With even former deficit hawks such as Robert Rubin coming down firmly for a big stimulus package, the question becomes not “whether” but “what.” For both substantive and political reasons, I think it would be wise to build some long-term fiscal responsibility into the package.
Fortunately, there are strong micro as well as macro arguments for phasing in a greenhouse-gas tax, or the equivalent in terms of cap-and-trade. You want the markets to be able to plan in advance for the shift in relative prices. So the timing that’s right in terms of bringing the budget back toward balance as the economy gets back to full employment is also right in terms of allowing adequate lead-time for adaptation.
I haven’t seen the revenue estimates from auctioning the GHG permits; that depends in part on how tight the limits are, and in part on how quickly the markets adapt. But the numbers are big.

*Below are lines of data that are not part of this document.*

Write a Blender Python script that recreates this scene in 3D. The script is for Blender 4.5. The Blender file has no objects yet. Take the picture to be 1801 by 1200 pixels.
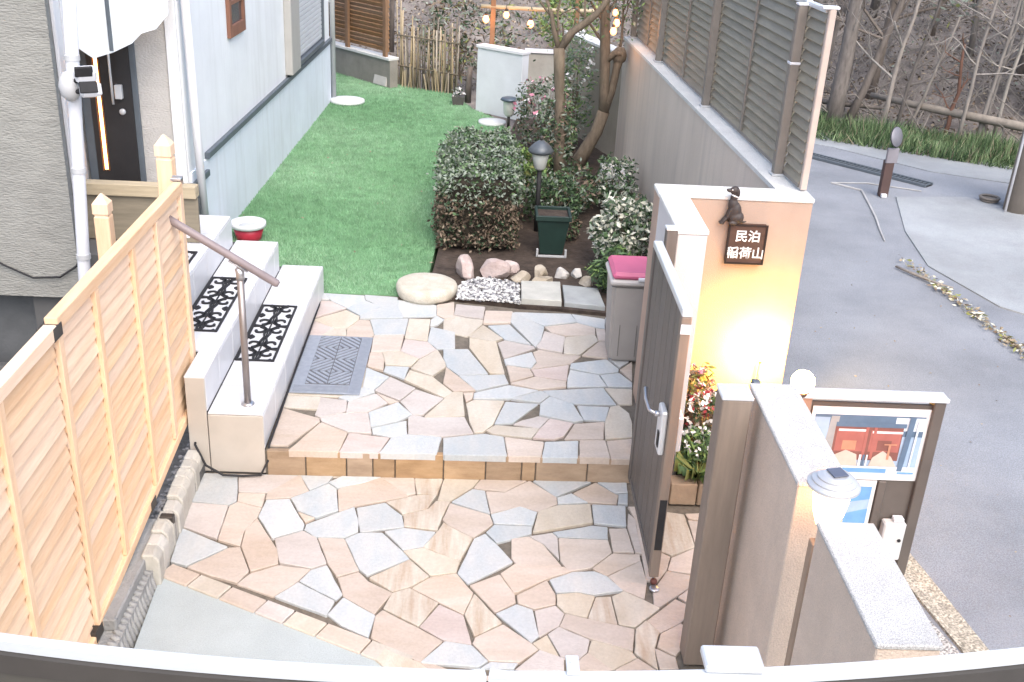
import bpy, bmesh, math, random
import numpy as np
from mathutils import Matrix, Vector

R = math.radians
random.seed(7)
rng = np.random.default_rng(7)
sc = bpy.context.scene
COL = sc.collection

# ------------------------------------------------------------------ camera
CAM_H, PITCH, ROLL, YAW, FPX = 2.72, R(24.5), R(3.12), R(-2.3), 1880.0
_d = np.array([0, math.cos(PITCH), math.sin(PITCH)])
_D = np.array([-math.sin(ROLL) * _d[1], math.cos(ROLL) * _d[1], _d[2]])
_F = np.array([0, 0, 1.0]); _F -= _F @ _D * _D; _F /= np.linalg.norm(_F)
_Rt = np.cross(_D, _F)
_u = math.cos(YAW) * _F + math.sin(YAW) * _Rt
_v = math.cos(YAW) * _Rt - math.sin(YAW) * _F
cam_data = bpy.data.cameras.new('camera')
cam_data.sensor_width = 36.0
cam_data.lens = FPX / 1801.0 * 36.0
cam_data.clip_start = 0.05
cam_data.clip_end = 500
cam = bpy.data.objects.new('camera', cam_data)
COL.objects.link(cam)
cam.matrix_world = Matrix(((_v[0], -_v[1], -_v[2], 0), (_u[0], -_u[1], -_u[2], 0), (-_D[0], _D[1], _D[2], CAM_H), (0, 0, 0, 1)))
sc.camera = cam

# ------------------------------------------------------------------ light
SUN_EL, SUN_AZ = R(52), R(162)
world = bpy.data.worlds.new('World')
sc.world = world
world.use_nodes = True
wn = world.node_tree
bg = wn.nodes['Background']
sky = wn.nodes.new('ShaderNodeTexSky')
sky.sky_type = 'NISHITA'
sky.sun_disc = False
sky.sun_elevation = SUN_EL
sky.sun_rotation = SUN_AZ
sky.air_density = 1.0
sky.dust_density = 3.5
sky.ozone_density = 1.0
wn.links.new(sky.outputs[0], bg.inputs[0])
bg.inputs[1].default_value = 0.15
sun_data = bpy.data.lights.new('sun', 'SUN')
sun_data.energy = 0.75
sun_data.angle = R(80)
sun_data.color = (1.0, 0.96, 0.91)
sun = bpy.data.objects.new('sun', sun_data)
COL.objects.link(sun)
# direction towards the sun: azimuth measured clockwise from +Y
_sd = Vector((math.sin(SUN_AZ) * math.cos(SUN_EL), math.cos(SUN_AZ) * math.cos(SUN_EL), math.sin(SUN_EL)))
sun.rotation_euler = (-_sd).to_track_quat('-Z', 'Y').to_euler()
vs = sc.view_settings
sc.display_settings.display_device = 'sRGB'
vs.view_transform = 'Standard'
vs.look = 'None'
vs.gamma = 1.0
vs.use_curve_mapping = False
vs.exposure = 1.4
sc.cycles.use_denoising = True
try:
    sc.cycles.denoiser = 'OPENIMAGEDENOISE'
except Exception:
    pass
sc.cycles.max_bounces = 6
sc.cycles.transparent_max_bounces = 8
sc.cycles.sample_clamp_indirect = 6.0

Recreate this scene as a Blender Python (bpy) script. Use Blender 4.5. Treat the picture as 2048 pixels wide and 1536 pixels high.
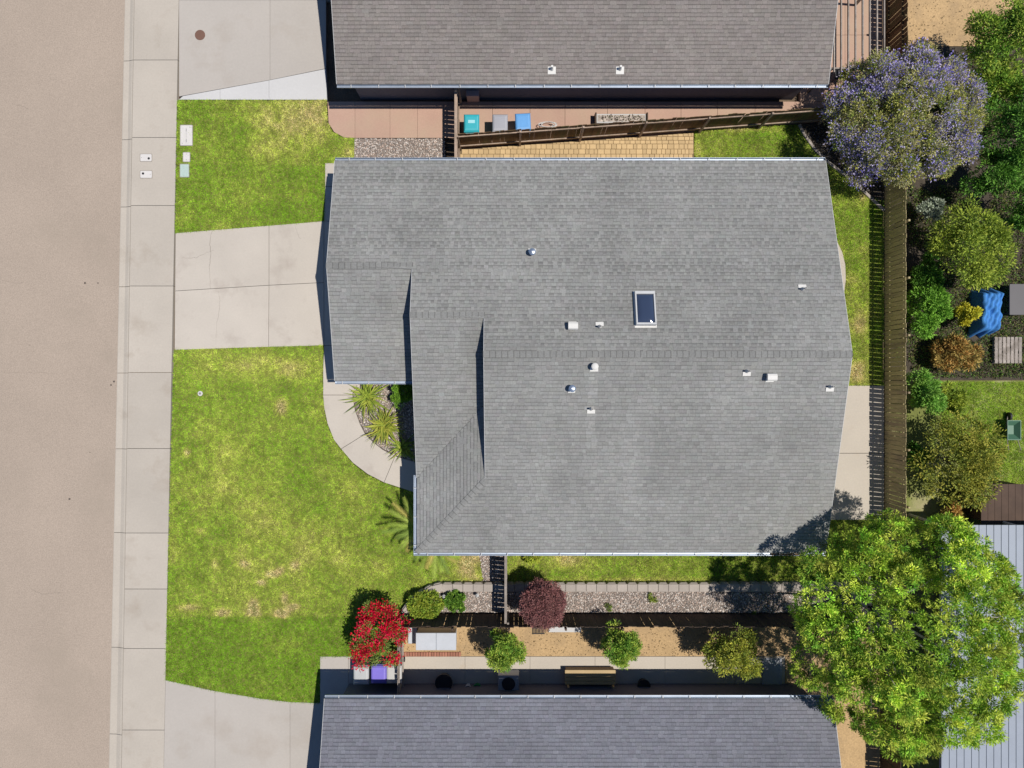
import bpy, math, random
import numpy as np
from mathutils import Vector, Matrix, Euler

# ------------------------------------------------------------------ camera, sky, sun, exposure
for o in list(bpy.data.objects): bpy.data.objects.remove(o)
scene = bpy.context.scene
COL = scene.collection
H = 32.8                                   # camera height over the pavement, metres
K = 0.7208 * 2 / 2048                      # half-width tangent of the lens spread over the photo
cam = bpy.data.cameras.new('camera'); cam.sensor_width = 36; cam.lens = 18 / 0.7208
cam.clip_start = 0.5; cam.clip_end = 1500
camo = bpy.data.objects.new('camera', cam); COL.objects.link(camo)
camo.location = (0, 0, H); camo.rotation_euler = (0, 0, 0)
scene.camera = camo

world = bpy.data.worlds.new('World'); scene.world = world; world.use_nodes = True
wn = world.node_tree.nodes; wl = world.node_tree.links
sky = wn.new('ShaderNodeTexSky'); sky.sky_type = 'NISHITA'; sky.sun_disc = False
SUNV = Vector((0.387, -0.035, 1.0)).normalized()
sky.sun_elevation = math.asin(SUNV.z)
sky.sun_rotation = math.atan2(SUNV.x, SUNV.y)
sky.air_density = 1.0; sky.dust_density = 0.1; sky.ozone_density = 10.0
wn['Background'].inputs[1].default_value = 0.078
wl.new(sky.outputs[0], wn['Background'].inputs[0])
sl = bpy.data.lights.new('sun', 'SUN'); sl.energy = 4.6; sl.angle = math.radians(0.5); sl.color = (1, 0.955, 0.89)
so = bpy.data.objects.new('sun', sl); COL.objects.link(so)
so.rotation_euler = SUNV.to_track_quat('Z', 'Y').to_euler(); so.location = SUNV * 60
vs = scene.view_settings
vs.view_transform = 'Standard'; vs.look = 'None'; vs.gamma = 1; vs.exposure = 0.0; vs.use_curve_mapping = False
scene.render.engine = 'CYCLES'

random.seed(7)
RNG = np.random.default_rng(11)

def at(px, py, z=0.0):
    return Vector(((px - 1024) * K * (H - z), (768 - py) * K * (H - z), z))
def g2(px, py, z=0.0):
    v = at(px, py, z); return (v.x, v.y)

# ------------------------------------------------------------------ object helpers
def W(o):
    b = Matrix.LocRotScale(o.location, o.rotation_euler, o.scale)
    return b if o.parent is None else W(o.parent) @ o.matrix_parent_inverse @ b
def setp(o, parent):
    if parent is not None:
        o.parent = parent; o.matrix_parent_inverse = W(parent).inverted()
    return o
def tag(o, label, cat, group=None):
    o['label'] = label; o['category'] = cat
    if group: o['group'] = group
    return o
def struct(o): o['kind'] = 'structure'; return o
def stuff(o): o['kind'] = 'stuff'; return o
def thing(name, loc, label, cat, group=None):
    o = bpy.data.objects.new(name, None); COL.objects.link(o); o.location = loc
    o.empty_display_size = 0.2
    return tag(o, label, cat, group)
def obj(name, me, mat=None, parent=None, loc=None, rot=None, scale=None):
    o = bpy.data.objects.new(name, me); COL.objects.link(o)
    if loc is not None: o.location = loc
    if rot is not None: o.rotation_euler = rot
    if scale is not None: o.scale = scale
    if mat is not None and len(me.materials) == 0: me.materials.append(mat)
    return setp(o, parent)

class MB:
    def __init__(s): s.v = []; s.f = []; s.c = []; s.cur = (1, 1, 1, 1)
    def add(s, vs_, fs_, col=None):
        n = len(s.v); s.v += [tuple(p) for p in vs_]
        s.f += [tuple(i + n for i in f) for f in fs_]
        s.c += list(col) if isinstance(col, list) else [(col or s.cur)] * len(vs_)
        return s
    def box(s, c, d, M=None):
        c = Vector(c); x, y, z = d[0] / 2, d[1] / 2, d[2] / 2
        p = [Vector((a, b, e)) for e in (-z, z) for b in (-y, y) for a in (-x, x)]
        p = [c + (M @ q if M else q) for q in p]
        return s.add(p, [(0, 2, 3, 1), (4, 5, 7, 6), (0, 1, 5, 4), (2, 6, 7, 3), (0, 4, 6, 2), (1, 3, 7, 5)])
    def cbox(s, c, d, b=0.01, M=None):
        # box with chamfered top edge
        c = Vector(c); x, y, z = d[0] / 2, d[1] / 2, d[2] / 2
        r = []
        for (xx, yy, zz) in ((x, y, -z), (x, y, z - b), (x - b, y - b, z)):
            r += [Vector((-xx, -yy, zz)), Vector((xx, -yy, zz)), Vector((xx, yy, zz)), Vector((-xx, yy, zz))]
        r = [c + (M @ q if M else q) for q in r]
        f = [(3, 2, 1, 0), (8, 9, 10, 11)]
        for k in (0, 4):
            for i in range(4): f.append((k + i, k + (i + 1) % 4, k + 4 + (i + 1) % 4, k + 4 + i))
        return s.add(r, f)
    def prism(s, poly, z0, z1, b=0.0):
        n = len(poly)
        a = sum(poly[i][0] * poly[(i + 1) % n][1] - poly[(i + 1) % n][0] * poly[i][1] for i in range(n))
        if a < 0: poly = poly[::-1]
        v = [(p[0], p[1], z0) for p in poly]
        if b:
            inn = inset(poly, b)
            v += [(p[0], p[1], z1 - b) for p in poly] + [(p[0], p[1], z1) for p in inn]
            L = 3
        else:
            v += [(p[0], p[1], z1) for p in poly]; L = 2
        f = [tuple(range(n))[::-1], tuple(range((L - 1) * n, L * n))]
        for k in range(L - 1):
            for i in range(n):
                j = (i + 1) % n; f.append((k * n + i, k * n + j, (k + 1) * n + j, (k + 1) * n + i))
        return s.add(v, f)
    def tube(s, path, rad, n=8, cap=True):
        path = [Vector(p) for p in path]
        if not hasattr(rad, '__len__'): rad = [rad] * len(path)
        v = []; f = []
        for i, p in enumerate(path):
            d = (path[min(i + 1, len(path) - 1)] - path[max(i - 1, 0)]).normalized()
            a = d.orthogonal().normalized() if i == 0 else (a - d * a.dot(d)).normalized()
            b_ = d.cross(a)
            for k in range(n):
                t = 2 * math.pi * k / n
                v.append(p + (a * math.cos(t) + b_ * math.sin(t)) * rad[i])
        for i in range(len(path) - 1):
            for k in range(n):
                q = (k + 1) % n
                f.append((i * n + k, i * n + q, (i + 1) * n + q, (i + 1) * n + k))
        if cap:
            f.append(tuple(range(n))[::-1]); f.append(tuple(range((len(path) - 1) * n, len(path) * n)))
        return s.add(v, f)
    def lathe(s, prof, c=(0, 0, 0), n=16, M=None):
        v = []; f = []
        for r, z in prof:
            for k in range(n):
                t = 2 * math.pi * k / n
                q = Vector((r * math.cos(t), r * math.sin(t), z)); v.append(Vector(c) + (M @ q if M else q))
        for i in range(len(prof) - 1):
            for k in range(n):
                q = (k + 1) % n; f.append((i * n + k, i * n + q, (i + 1) * n + q, (i + 1) * n + k))
        f.append(tuple(range(n))[::-1]); f.append(tuple(range((len(prof) - 1) * n, len(prof) * n)))
        return s.add(v, f)
    def mesh(s, name, mat=None, smooth=False, tint=False):
        me = bpy.data.meshes.new(name); me.from_pydata(s.v, [], s.f)
        if tint:
            a = me.color_attributes.new('tint', 'FLOAT_COLOR', 'POINT')
            a.data.foreach_set('color', np.array(s.c, dtype=np.float32).ravel())
        if mat: me.materials.append(mat)
        if smooth: me.shade_smooth()
        me.update(); return me
    def build(s, name, mat, parent=None, smooth=False, tint=False):
        return obj(name, s.mesh(name, mat, smooth, tint), None, parent)

def inset(poly, d):
    n = len(poly); out = []
    for i in range(n):
        a = Vector(poly[i - 1][:2]); b = Vector(poly[i][:2]); c = Vector(poly[(i + 1) % n][:2])
        e1 = (b - a).normalized(); e2 = (c - b).normalized()
        n1 = Vector((-e1.y, e1.x)); n2 = Vector((-e2.y, e2.x))
        m = n1 + n2
        m = m / max(0.25, m.dot(n1)) if m.length > 1e-6 else n1
        out.append(tuple(b + m * d))
    return out
def ccw(poly):
    n = len(poly)
    a = sum(poly[i][0] * poly[(i + 1) % n][1] - poly[(i + 1) % n][0] * poly[i][1] for i in range(n))
    return poly if a > 0 else poly[::-1]
def inside(poly, x, y):
    r = np.zeros(len(x), bool); n = len(poly)
    for i in range(n):
        x0, y0 = poly[i][:2]; x1, y1 = poly[i - 1][:2]
        if y0 == y1: continue
        c = ((y0 > y) != (y1 > y)) & (x < (x1 - x0) * (y - y0) / (y1 - y0) + x0)
        r ^= c
    return r
def scatter(poly, dens, rng):
    a = np.array([p[:2] for p in poly]); lo = a.min(0); hi = a.max(0)
    n = int((hi - lo).prod() * dens)
    p = rng.random((n, 2)) * (hi - lo) + lo
    return p[inside(poly, p[:, 0], p[:, 1])]
_perm = RNG.random((64, 64))
def vnoise(x, y, s):
    x = x * s + 31.7; y = y * s + 17.3
    xi = np.floor(x).astype(int); yi = np.floor(y).astype(int); fx = x - xi; fy = y - yi
    fx = fx * fx * (3 - 2 * fx); fy = fy * fy * (3 - 2 * fy)
    g = lambda a, b: _perm[a % 64, b % 64]
    return (g(xi, yi) * (1 - fx) + g(xi + 1, yi) * fx) * (1 - fy) + (g(xi, yi + 1) * (1 - fx) + g(xi + 1, yi + 1) * fx) * fy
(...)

So Obama could do “a hundred days” of health care, revenue sharing, guaranteed college, doubling NSF and NIH, new GI Bill, transportation infrastructure, communications infrastructure, and power-transmission infrastructure — all good microeconomics and most of them quick stimulus — plus a cap-and-trade that phases in starting in 2011. Add to that, on purely distributive grounds, a revenue-neutral partial repeal of the Bush tax cuts on the >$250k group with tax breaks for everyone else, and the taxing-and-spending part of the Newer Deal is just about done.
This is a case where haste makes efficiency. The longer the interests have to work on, e.g., health care, the more barnacle-ridden the likely outcome.